In this case, the ui-mask="99" attribute limits the expiration date input field to two characters, but it provides the wrong ones. "When autofill tries to enter 2023, this ui-mask only lets the first two characters be entered," explains Grigsby.
By altering the credit-card expiration date, the form returns an error and prevents the order from going through. "I assume it is the backend processor rejecting the card because the expiration year is wrong [since] it happens after form submission," he explained in an email to The Register.
(Score: 2) by theluggage on Sunday September 22 2019, @03:58PM (1 child)
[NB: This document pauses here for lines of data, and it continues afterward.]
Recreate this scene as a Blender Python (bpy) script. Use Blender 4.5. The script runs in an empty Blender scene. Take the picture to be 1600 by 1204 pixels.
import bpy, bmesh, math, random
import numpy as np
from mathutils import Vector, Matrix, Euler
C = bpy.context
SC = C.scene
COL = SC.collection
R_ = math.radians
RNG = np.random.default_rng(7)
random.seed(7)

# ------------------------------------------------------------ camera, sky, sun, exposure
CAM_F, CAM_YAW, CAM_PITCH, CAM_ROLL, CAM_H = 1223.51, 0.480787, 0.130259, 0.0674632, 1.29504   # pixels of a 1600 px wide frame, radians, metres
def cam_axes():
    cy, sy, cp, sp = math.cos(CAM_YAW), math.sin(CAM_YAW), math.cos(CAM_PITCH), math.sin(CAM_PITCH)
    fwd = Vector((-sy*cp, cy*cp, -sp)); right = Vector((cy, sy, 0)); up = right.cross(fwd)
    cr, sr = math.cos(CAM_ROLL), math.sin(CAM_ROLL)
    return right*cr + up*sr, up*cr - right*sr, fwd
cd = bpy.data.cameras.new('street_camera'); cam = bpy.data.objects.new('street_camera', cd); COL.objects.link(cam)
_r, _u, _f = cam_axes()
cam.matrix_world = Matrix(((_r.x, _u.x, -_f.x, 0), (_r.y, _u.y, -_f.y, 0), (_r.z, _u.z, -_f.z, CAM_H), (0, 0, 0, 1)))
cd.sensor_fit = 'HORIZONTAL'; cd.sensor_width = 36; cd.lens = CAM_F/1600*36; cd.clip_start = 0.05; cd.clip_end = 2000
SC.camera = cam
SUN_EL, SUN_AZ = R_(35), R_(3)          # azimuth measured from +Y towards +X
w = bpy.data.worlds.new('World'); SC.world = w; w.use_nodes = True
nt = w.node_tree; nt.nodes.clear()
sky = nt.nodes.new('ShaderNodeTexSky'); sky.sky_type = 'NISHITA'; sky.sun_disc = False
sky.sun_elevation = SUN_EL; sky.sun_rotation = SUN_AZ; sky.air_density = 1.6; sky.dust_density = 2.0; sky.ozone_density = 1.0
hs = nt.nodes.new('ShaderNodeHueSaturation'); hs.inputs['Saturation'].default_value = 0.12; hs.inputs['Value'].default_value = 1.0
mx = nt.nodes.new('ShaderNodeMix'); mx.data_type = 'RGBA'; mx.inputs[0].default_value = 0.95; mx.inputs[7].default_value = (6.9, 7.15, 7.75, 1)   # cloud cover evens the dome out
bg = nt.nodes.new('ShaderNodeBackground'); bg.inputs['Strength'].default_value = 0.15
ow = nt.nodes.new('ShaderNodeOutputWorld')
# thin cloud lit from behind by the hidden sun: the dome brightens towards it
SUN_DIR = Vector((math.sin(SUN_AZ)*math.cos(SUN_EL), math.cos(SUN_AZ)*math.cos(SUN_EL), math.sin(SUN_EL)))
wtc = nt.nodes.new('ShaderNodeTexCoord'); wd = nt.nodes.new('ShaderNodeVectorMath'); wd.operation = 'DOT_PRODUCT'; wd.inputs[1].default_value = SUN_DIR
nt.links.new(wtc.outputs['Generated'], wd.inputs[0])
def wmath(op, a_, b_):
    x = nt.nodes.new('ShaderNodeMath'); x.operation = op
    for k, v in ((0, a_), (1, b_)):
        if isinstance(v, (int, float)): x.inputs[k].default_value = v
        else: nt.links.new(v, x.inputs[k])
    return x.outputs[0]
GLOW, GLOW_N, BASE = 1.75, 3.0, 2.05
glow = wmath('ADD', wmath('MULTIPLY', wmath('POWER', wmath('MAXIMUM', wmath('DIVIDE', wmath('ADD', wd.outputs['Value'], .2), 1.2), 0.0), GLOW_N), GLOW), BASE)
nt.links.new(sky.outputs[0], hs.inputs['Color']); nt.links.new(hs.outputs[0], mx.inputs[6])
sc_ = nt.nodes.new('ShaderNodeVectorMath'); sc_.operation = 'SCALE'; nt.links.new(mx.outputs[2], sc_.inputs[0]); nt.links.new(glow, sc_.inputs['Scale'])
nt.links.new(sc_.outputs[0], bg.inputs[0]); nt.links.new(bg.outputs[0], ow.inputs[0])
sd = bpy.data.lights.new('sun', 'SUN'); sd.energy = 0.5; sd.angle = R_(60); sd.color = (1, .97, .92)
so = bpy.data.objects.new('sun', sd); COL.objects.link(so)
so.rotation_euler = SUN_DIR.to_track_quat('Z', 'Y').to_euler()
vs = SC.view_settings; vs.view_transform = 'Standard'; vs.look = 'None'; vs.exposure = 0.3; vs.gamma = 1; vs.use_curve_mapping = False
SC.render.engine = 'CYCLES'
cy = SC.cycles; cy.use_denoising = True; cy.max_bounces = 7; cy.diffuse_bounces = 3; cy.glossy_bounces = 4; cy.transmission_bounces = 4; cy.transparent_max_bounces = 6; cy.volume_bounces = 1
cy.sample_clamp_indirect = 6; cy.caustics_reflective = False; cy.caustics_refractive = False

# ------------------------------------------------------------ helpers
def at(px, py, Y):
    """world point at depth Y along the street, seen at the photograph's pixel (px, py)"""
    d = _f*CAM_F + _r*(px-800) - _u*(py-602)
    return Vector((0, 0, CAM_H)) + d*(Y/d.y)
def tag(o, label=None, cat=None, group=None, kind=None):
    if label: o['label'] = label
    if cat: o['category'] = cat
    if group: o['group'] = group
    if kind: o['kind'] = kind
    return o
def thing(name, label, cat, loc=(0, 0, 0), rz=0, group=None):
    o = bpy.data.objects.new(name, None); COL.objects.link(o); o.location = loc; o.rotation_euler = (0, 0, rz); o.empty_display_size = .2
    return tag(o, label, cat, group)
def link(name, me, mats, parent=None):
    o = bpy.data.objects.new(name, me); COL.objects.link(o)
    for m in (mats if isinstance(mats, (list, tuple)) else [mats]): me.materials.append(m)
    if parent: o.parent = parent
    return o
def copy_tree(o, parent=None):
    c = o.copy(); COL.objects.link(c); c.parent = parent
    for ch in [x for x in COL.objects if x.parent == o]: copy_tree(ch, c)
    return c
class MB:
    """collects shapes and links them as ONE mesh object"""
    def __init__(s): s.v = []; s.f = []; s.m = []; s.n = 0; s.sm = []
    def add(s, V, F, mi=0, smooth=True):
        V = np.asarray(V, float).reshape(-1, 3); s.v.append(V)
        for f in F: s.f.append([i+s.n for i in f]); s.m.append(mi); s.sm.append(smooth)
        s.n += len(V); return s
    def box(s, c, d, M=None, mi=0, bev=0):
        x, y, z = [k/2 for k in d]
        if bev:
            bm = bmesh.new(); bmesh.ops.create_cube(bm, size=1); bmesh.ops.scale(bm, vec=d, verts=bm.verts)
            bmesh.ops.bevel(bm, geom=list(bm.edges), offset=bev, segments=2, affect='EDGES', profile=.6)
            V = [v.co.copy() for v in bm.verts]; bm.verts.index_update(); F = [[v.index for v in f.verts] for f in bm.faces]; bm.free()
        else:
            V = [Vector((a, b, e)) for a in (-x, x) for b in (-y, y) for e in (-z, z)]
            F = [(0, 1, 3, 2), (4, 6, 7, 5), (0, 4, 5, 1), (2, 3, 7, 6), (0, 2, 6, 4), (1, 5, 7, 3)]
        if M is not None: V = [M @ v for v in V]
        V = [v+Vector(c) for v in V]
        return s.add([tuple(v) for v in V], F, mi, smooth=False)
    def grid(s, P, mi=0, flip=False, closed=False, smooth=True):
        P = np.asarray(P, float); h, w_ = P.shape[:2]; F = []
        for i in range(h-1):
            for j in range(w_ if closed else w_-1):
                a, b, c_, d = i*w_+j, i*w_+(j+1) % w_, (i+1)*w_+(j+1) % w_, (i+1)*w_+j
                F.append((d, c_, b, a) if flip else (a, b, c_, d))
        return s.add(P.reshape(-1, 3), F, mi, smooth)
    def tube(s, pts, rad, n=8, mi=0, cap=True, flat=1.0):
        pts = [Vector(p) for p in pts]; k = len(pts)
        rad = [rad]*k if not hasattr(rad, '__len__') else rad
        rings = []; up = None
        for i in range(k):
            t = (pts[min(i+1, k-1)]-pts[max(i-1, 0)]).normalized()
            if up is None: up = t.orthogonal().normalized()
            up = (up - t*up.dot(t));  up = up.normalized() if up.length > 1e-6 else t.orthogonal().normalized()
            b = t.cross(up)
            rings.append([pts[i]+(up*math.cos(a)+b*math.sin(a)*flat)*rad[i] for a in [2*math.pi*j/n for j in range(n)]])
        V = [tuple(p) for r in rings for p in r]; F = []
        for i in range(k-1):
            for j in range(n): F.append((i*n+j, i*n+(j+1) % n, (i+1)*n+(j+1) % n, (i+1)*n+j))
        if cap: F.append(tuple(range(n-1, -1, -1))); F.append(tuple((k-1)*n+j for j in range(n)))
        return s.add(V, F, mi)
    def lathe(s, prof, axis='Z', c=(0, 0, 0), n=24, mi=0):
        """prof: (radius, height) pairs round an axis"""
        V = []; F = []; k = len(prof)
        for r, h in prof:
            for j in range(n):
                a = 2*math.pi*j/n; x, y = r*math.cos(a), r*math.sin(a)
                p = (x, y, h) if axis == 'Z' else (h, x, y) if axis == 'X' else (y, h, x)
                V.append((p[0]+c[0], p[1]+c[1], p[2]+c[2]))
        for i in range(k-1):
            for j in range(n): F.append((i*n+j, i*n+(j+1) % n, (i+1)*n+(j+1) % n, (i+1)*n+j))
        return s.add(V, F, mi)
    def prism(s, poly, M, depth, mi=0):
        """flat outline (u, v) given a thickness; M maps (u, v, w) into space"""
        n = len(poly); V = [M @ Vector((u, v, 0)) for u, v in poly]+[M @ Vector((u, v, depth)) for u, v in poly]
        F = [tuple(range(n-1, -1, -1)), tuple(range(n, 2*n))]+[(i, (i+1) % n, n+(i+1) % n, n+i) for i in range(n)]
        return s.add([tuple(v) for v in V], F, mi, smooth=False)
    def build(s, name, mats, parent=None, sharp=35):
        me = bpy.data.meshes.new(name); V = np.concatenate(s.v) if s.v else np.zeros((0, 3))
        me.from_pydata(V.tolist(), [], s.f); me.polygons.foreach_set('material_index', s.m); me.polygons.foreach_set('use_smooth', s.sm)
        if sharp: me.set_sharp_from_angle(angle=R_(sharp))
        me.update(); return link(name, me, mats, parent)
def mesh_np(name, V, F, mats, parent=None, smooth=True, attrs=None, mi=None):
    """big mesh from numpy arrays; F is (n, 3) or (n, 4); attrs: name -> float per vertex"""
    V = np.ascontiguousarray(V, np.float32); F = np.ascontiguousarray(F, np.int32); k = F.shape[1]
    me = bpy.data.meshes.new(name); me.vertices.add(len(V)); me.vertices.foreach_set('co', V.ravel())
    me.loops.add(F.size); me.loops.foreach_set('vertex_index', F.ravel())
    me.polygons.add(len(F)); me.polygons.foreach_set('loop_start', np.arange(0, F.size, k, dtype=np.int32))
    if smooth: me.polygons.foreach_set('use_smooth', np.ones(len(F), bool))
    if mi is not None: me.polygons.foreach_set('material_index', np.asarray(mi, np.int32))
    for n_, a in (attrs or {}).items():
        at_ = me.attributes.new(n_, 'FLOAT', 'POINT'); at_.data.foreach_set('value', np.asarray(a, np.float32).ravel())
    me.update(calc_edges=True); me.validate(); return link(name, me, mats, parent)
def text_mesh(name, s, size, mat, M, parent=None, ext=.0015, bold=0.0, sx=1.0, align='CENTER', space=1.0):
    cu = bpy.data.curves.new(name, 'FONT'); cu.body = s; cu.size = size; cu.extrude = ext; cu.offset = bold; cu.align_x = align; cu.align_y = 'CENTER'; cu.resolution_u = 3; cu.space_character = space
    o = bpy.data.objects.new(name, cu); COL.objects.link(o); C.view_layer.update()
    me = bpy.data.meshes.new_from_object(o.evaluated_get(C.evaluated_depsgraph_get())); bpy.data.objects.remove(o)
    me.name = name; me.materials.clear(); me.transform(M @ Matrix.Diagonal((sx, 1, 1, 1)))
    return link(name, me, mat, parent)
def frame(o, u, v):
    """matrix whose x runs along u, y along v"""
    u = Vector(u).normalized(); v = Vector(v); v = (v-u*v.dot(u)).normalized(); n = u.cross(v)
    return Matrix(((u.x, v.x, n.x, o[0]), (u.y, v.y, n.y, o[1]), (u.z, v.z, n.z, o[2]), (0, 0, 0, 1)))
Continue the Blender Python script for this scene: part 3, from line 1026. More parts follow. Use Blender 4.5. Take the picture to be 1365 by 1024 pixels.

...and if, in 2099, we're still using credit cards as we know it and but they have expiry dates more than 49 years in the future (well, there's bound to be some progress) then we'll only have ourselves to blame.
Back in reality, there's no problem with saving typing by having a 2-digit year when you know that any valid date is going to (a) in the future and (b) less than 50 years in the future. Which is probably why most credit cards still use 2 digit dates... and GP is right - its hard to start anticipating what an Artificial Stupidity system like autofill (which probably picked up a 4-digit expiry date from another form with a 'select year' dropdown) will try and enter - and there's no way for a form to telepathically know that '20' isn't a valid expiry date until it actually submits the card for processing.
Frankly, autofill is sometimes handy for addresses but shouldn't be touching credit card details anyway. I'm trying to think of a reason why we need to enter the expiry date for a card, esp. with the CVC serving as a double check, and the #1 reason that comes up is to remind the user to check the expiry date.
That said... a good form should try its level best to be user friendly and accept any unambiguous input (and being able to accept either "2023" or "23" for an expiry date doesn't need AI) but that's in the realms of attention to detail - something to be picked up by user testing - not a 'bug'.